Aaronovitch argues that much of this happens in Arab countries as well as Israel.

On the face of it this seems fair enough, as an argument. But what he deliberately or otherwise ignores is that some of these countries belong to the axis of evil. Since their leaders are deemed barbaric because of the way they treat their people, their inhuman and degrading ways should not surprise anybody, especially Bush and Blair who have condemned them as uncivilised.

On the other hand Bush and Blair constantly talk of the "civilised world" meaning they and their countries. It is their mission to civilise these barbarians.

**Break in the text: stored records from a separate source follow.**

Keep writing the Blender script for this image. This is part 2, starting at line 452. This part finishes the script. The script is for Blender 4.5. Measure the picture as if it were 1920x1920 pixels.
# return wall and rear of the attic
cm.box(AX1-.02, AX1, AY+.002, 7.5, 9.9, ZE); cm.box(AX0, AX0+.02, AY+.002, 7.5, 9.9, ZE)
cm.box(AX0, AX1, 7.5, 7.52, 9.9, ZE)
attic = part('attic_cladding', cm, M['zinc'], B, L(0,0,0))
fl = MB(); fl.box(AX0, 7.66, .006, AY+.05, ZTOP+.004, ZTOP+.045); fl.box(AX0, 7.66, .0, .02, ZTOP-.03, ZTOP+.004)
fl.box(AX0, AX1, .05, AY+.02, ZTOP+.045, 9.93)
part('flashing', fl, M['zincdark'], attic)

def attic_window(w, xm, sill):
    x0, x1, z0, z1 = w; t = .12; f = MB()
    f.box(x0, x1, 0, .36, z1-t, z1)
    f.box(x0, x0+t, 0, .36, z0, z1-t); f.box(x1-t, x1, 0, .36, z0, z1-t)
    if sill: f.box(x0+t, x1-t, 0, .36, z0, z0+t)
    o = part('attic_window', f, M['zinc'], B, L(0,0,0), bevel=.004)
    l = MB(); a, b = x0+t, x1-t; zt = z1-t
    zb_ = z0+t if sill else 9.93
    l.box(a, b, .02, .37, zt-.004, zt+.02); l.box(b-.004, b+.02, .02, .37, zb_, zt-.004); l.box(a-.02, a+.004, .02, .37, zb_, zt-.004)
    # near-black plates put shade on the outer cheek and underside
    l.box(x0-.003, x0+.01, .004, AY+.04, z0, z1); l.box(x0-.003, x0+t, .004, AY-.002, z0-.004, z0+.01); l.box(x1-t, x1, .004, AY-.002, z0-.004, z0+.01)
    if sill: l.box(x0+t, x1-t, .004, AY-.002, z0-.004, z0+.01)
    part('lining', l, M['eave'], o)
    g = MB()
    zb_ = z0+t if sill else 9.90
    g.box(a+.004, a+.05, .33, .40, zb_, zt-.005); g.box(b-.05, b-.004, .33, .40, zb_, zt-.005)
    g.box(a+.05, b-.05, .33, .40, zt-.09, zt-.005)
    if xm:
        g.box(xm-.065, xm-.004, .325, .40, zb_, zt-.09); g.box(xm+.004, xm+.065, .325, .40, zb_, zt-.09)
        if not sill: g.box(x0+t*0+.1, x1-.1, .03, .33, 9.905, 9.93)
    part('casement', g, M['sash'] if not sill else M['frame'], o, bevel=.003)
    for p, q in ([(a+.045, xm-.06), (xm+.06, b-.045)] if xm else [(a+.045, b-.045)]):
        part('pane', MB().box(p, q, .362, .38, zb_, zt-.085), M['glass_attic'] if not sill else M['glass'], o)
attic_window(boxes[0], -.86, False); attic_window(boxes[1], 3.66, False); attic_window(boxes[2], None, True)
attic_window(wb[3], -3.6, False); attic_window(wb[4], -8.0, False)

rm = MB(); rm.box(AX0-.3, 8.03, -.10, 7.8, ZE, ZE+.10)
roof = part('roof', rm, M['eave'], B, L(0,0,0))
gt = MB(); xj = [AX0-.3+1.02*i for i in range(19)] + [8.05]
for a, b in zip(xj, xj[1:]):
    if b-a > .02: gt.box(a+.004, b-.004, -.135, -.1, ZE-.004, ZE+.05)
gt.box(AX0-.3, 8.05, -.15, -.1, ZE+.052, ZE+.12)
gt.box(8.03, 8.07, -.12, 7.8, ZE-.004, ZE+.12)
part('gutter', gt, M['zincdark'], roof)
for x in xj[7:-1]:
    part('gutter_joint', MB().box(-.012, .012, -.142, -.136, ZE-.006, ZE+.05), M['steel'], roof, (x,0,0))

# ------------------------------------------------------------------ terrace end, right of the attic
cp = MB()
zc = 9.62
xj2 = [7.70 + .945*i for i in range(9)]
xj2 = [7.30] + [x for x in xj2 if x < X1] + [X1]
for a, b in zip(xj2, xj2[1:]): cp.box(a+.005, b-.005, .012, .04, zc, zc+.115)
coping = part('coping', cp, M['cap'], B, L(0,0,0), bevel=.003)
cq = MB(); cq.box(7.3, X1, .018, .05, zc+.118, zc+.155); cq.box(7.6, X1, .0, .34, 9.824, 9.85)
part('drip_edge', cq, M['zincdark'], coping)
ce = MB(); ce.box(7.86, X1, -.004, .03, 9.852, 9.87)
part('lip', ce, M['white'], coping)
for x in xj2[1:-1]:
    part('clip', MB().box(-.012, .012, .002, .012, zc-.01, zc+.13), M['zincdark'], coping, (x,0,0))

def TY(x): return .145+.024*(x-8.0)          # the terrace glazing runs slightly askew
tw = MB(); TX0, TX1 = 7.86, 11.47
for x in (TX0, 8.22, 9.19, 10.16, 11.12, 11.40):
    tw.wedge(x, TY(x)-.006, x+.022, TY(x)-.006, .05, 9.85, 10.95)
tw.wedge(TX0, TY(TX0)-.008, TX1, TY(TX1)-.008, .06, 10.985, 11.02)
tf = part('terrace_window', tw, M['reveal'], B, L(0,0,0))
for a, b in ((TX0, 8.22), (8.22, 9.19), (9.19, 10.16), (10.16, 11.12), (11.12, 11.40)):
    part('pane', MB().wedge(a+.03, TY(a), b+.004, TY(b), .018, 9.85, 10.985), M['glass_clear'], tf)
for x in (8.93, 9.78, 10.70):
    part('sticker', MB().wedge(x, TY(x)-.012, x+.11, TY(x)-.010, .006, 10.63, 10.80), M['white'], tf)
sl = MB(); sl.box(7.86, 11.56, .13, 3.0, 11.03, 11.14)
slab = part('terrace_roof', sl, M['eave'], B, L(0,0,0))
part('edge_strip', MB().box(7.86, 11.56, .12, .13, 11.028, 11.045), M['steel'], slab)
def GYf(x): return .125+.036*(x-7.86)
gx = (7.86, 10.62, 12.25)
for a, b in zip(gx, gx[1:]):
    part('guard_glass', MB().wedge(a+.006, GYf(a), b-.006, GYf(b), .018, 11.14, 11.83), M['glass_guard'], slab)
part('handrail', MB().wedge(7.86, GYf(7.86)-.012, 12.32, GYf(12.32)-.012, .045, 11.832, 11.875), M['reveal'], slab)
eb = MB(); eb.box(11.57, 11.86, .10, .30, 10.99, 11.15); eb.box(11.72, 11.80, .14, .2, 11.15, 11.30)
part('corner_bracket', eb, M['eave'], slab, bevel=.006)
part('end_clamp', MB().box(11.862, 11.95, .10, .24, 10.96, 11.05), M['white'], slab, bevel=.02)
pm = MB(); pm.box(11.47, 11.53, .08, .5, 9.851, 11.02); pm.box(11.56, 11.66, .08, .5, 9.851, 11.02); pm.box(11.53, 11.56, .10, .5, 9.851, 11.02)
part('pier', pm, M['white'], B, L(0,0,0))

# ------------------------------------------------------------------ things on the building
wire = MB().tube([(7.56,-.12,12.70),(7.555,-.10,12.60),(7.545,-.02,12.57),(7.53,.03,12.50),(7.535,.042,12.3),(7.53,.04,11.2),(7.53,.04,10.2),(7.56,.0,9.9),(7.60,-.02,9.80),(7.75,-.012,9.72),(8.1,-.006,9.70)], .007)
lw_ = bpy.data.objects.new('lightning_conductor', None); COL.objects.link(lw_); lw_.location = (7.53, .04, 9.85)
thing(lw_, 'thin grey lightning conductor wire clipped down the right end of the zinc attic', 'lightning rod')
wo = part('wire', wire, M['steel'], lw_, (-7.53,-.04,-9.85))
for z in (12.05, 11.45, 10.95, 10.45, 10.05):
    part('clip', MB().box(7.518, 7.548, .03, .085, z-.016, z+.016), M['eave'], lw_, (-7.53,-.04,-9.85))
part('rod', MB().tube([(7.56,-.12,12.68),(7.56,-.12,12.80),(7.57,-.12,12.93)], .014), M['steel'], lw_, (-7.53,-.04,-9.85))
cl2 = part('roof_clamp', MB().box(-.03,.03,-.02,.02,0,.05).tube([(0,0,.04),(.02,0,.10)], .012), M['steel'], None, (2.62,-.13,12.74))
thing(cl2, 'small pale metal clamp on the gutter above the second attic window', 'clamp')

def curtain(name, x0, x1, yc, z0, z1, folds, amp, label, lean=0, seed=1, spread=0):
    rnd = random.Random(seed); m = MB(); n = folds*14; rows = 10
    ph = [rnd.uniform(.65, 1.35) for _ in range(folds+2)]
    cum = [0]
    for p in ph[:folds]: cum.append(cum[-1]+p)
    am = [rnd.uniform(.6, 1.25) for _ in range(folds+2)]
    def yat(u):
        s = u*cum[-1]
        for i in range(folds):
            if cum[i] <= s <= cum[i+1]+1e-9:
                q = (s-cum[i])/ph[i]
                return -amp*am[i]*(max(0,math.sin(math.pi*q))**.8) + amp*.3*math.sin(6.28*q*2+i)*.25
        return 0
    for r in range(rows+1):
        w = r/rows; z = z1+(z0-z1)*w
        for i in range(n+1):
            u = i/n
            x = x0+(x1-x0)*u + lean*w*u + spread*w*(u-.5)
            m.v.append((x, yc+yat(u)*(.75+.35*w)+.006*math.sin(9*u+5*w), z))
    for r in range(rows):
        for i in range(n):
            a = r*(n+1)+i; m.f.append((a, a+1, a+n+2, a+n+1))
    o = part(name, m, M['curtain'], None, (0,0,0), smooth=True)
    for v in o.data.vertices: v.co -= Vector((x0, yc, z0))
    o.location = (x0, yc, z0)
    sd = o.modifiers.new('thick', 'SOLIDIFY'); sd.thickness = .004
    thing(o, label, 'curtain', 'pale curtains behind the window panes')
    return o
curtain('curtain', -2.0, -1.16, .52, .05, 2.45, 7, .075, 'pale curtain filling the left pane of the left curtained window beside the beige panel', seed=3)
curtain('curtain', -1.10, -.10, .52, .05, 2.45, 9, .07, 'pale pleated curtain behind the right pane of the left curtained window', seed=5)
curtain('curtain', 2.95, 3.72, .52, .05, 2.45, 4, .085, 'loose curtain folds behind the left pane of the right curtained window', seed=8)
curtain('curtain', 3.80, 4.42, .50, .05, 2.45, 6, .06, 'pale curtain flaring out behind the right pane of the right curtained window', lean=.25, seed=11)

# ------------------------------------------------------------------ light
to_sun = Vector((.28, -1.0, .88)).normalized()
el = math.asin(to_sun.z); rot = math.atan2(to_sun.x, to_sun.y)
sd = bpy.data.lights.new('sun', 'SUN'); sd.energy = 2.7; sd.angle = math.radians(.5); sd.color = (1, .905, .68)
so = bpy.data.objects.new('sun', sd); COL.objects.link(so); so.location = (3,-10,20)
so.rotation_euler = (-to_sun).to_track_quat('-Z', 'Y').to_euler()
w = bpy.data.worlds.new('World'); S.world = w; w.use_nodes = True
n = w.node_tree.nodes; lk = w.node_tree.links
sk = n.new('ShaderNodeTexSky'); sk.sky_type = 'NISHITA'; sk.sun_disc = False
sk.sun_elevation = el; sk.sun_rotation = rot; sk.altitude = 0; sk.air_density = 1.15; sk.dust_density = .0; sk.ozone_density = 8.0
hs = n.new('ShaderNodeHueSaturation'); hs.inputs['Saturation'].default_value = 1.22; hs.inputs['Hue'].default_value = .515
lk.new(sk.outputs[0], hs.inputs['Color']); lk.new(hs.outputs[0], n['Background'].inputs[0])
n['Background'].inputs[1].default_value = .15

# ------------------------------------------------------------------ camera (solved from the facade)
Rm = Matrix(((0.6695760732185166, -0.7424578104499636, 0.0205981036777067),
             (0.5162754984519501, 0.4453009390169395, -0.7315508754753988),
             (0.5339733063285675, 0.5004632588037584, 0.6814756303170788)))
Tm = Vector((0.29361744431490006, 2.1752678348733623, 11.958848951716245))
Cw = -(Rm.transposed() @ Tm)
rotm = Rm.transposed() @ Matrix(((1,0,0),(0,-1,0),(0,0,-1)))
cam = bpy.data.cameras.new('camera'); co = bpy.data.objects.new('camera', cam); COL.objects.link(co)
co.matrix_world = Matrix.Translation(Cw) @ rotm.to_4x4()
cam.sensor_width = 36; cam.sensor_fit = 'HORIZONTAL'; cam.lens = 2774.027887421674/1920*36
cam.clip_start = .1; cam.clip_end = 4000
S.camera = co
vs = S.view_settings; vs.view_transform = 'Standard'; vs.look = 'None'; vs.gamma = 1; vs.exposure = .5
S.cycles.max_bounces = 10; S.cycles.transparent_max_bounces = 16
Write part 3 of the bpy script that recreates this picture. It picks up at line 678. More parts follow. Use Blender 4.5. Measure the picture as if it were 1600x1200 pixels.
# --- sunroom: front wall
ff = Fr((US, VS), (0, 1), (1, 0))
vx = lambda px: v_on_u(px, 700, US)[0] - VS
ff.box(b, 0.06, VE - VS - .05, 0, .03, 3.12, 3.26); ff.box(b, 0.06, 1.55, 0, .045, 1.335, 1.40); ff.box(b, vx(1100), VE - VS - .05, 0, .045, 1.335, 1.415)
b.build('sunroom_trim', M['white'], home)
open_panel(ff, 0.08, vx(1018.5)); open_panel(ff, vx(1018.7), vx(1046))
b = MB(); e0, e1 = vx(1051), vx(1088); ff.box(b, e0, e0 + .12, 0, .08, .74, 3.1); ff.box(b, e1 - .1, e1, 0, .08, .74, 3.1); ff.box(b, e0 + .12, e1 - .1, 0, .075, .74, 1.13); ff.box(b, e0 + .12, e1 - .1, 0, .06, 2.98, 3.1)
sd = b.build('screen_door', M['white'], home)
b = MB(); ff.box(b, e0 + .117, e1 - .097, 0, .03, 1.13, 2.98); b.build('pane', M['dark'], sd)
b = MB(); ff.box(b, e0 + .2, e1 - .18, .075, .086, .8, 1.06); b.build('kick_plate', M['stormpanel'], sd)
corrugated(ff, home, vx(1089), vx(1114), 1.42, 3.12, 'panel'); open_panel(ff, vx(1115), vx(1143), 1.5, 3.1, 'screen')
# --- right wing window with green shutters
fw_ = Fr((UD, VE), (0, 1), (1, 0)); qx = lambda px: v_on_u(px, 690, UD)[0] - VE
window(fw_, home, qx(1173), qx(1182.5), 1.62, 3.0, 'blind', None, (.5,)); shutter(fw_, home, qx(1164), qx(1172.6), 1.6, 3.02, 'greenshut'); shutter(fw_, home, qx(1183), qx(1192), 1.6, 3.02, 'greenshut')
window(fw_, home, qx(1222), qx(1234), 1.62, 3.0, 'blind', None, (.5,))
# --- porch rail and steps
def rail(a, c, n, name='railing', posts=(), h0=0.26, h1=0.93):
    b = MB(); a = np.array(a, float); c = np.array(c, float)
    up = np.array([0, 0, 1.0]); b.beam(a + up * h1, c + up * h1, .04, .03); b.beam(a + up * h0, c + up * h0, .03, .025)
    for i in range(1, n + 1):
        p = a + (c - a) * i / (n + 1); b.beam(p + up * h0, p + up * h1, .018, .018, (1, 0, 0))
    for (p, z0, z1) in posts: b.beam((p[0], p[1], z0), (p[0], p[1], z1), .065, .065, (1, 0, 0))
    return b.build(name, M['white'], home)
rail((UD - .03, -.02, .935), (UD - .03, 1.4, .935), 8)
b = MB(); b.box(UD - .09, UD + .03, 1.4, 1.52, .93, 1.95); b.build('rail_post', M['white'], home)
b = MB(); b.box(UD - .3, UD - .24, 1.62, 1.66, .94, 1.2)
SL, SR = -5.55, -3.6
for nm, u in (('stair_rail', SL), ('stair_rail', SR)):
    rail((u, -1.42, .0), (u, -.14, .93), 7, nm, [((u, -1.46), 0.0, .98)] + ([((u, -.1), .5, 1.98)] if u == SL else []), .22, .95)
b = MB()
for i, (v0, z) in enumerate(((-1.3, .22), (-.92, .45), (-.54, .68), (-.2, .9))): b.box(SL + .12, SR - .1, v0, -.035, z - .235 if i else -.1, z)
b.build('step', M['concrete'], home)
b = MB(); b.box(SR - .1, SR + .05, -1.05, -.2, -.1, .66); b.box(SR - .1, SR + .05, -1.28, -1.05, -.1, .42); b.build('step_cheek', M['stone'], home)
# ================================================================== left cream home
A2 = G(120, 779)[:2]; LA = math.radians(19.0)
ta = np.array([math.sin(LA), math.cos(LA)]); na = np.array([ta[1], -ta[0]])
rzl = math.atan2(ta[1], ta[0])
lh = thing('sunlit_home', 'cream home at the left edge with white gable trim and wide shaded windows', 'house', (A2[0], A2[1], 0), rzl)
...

The trouble is that these civilised leaders who want to bring civilisation, democracy and the rule of law to the rest of the world are themselves being accused by their own people of jettisoning the civilised values and legal and constitutional norms they advocate for others.

That is not all. Take the history of American and British relations with some of the West Asian countries and beyond. Have not some of the countries castigated by Aaronovitch as despotic and violators of basic human rights been-or still are- the closest friends and allies of the West. Saudi Arabia, Egypt, Iran under the Shah, Indonesia under Suharto, the Philippines under Ferdinand Marcos, Chile under Augusto Pinochet, Haiti under "Papa Doc" and "Baby Doc" Duvalier were all propped up by the West. Some of them still are.

So where was this concern for human rights, rule of law and democracy then?

Aaronovitch like other supporters of an illegal and unpopular war might blab, pointing the finger elsewhere.

But the truth is that like in Vietnam, the torture of prisoners, the killing of innocents and the degrading humiliation of people go on.

Only the "ism" has changed. It was communism then. It is terrorism now.